Write What You Know

While this advice is almost a cliché, it is also true. Most of us write what we know, or we learn about it well enough to fool most, if not all, readers.

I know two people who write with characters in the military. One of them is ex-Navy. The other has a mother who retired from military and is a volunteer for Soldier’s Angels, among other things. Both have knowledge beyond the layperson, and neither has a problem letting me know if I make a mistake.

Not that I write about the military, but if I did, I’d run it by them for critique.

Science fiction has a basis in fact, but any time you run into an alien civilization or culture, we lose most places where we can reference something. And it has to be human, in some way, shape, or form. A science fiction writer must abide by the known science at the time, but after that he’s free to build whatever or whomever he wants.

I miss the days of Martians. So many of the classics I read have them featuring prominently.

The question then runs – what about fantasy writers? What is it about them that gives us a reference to write about dragons, vampires, or magic? These things have never been proven to exist… Proven being a key word to use. I suppose no one can prove without a doubt that there is a god out there, either, yet religion thrives outside the fantasy field.

Is it a coincidence that L. Ron Hubbard, science fiction writer, also created a religion? Or is it simply something that stems out of the mind of an extremely creative person to get others to buy in? Did he believe any of it, or did he just build it and they came?

I forgot who said it recently, but an agent asked at a gathering where the speaker was telling the hapless authors to give credentials about their work, what credentials gave her authority to write about vampires? She never got an answer. The speaker changed the subject. Lovely.
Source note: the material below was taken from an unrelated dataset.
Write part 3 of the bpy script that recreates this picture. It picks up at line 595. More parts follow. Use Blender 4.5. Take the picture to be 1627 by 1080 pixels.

What references can I provide for my science fiction and fantasy forays? I love to imagine what isn’t there. That served me well as an engineer to design new products and redesign to improve existing ones. It also lets me paint pictures with words of things no one has imagined yet. I’m not going to put that on my fiction cover letters, though.

2 thoughts on “Write What You Know

  1. Great post, Ransom. Like religion and spiritual beliefs, I suppose faith and imagination plays an important part in every writer.